Tuesday, March 01, 2011

Hell of a Life

I was just 16 and didn’t look a day older. I confess to you that I lied to more than one recruiter. I gave them my solemn word that I was 18, but I’d left my birth certificate back home in the family Bible. They’d take one look at me and laugh and tell me to go home before my mother noticed I was gone. Somehow I got the idea that telling an even bigger whopper was the way to go. So I told the next recruiter that I was 21 and darned if he didn’t sign me up on the spot!
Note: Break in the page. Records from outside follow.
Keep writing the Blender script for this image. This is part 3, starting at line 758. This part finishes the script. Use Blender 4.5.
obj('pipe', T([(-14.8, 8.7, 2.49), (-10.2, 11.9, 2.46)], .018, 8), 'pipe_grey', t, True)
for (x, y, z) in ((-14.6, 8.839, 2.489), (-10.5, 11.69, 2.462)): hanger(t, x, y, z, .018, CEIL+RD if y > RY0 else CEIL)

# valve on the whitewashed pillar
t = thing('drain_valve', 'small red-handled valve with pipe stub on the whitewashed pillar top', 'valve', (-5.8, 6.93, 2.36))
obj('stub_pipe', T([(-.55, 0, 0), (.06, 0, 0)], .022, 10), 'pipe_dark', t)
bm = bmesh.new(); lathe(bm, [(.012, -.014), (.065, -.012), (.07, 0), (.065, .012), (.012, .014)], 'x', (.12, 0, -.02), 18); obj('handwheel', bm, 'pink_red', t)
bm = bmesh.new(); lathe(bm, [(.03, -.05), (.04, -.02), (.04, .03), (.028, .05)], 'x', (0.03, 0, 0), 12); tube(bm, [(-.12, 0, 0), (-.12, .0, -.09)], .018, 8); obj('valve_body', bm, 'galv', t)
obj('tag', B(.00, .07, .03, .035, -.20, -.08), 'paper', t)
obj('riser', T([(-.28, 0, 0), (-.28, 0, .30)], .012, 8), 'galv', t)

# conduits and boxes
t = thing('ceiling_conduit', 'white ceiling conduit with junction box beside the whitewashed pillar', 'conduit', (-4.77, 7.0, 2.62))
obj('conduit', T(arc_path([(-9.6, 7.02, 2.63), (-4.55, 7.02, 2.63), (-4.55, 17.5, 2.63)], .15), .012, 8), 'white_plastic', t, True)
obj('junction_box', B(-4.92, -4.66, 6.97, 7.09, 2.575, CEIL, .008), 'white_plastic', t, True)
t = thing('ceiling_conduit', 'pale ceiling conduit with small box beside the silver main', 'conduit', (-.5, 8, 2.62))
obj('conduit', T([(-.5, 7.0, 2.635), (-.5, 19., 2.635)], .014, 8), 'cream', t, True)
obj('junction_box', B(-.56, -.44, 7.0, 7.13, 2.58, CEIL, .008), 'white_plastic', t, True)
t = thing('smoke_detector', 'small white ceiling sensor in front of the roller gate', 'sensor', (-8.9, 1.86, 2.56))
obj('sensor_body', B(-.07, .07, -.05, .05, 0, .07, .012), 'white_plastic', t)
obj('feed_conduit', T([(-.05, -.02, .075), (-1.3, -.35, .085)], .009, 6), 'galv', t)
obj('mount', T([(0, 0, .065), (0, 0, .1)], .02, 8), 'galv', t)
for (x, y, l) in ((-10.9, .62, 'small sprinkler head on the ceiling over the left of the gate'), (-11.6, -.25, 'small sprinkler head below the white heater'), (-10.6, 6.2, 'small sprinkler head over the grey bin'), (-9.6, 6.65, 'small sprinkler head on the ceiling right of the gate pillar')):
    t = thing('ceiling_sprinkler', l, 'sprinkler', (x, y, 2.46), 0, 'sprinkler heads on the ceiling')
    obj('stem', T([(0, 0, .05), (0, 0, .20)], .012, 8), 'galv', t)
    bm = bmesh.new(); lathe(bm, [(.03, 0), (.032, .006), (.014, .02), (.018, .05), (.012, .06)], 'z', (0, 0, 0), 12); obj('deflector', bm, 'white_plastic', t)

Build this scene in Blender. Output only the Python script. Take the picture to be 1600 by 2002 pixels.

I enlisted in the Army on 14 August 1917.

Frank W Buckles


Frank rode over to Europe on the Carpathia after that. While in passage, he talked to some of the crew who were aboard when she was sent to rescue Titanic survivors five years prior. Drove ambulances in France and England with the US Army's Fort Riley Casual Detachment, and after the war escorted POWs back to Germany.

Discharged from the army in 1920.

In 1942, working for the White Star Shipping Company, he was traveling to Manila and was captured by the Japanese. Spent the next 3 1/2 years in the Los Baños prison camp, where he almost died of malnourishment. Weight dropped to under a buck, and he caught beriberi.

In February of '45 he was rescued, a 44 year old civilian POW.

Moved to San Francisco where he married Audrey Mayo in 1946.

He got tired of the shipping business, and in 1953 purchased the 330 acre Gap View Farm near the Shenandoah Junction in West Virginia, where he raised cattle.

In 1999 Audrey passed away after 53 years of marriage, and Frank remained at Gap View until he died yesterday at the age of 110, the last surviving American veteran of WWI.

Frank Buckles- 1901-2011

2 comments:

Penal-Colony said...

Wow, what a story, what a life.

What was his secret?

John

Michael said...

What those eyes saw in 110 years.

WWI, WWII, Korea, Vietnam, Iraq...

This guy was discharged from the US military 91 years ago. And he thought he'd fought in The War to End All Wars.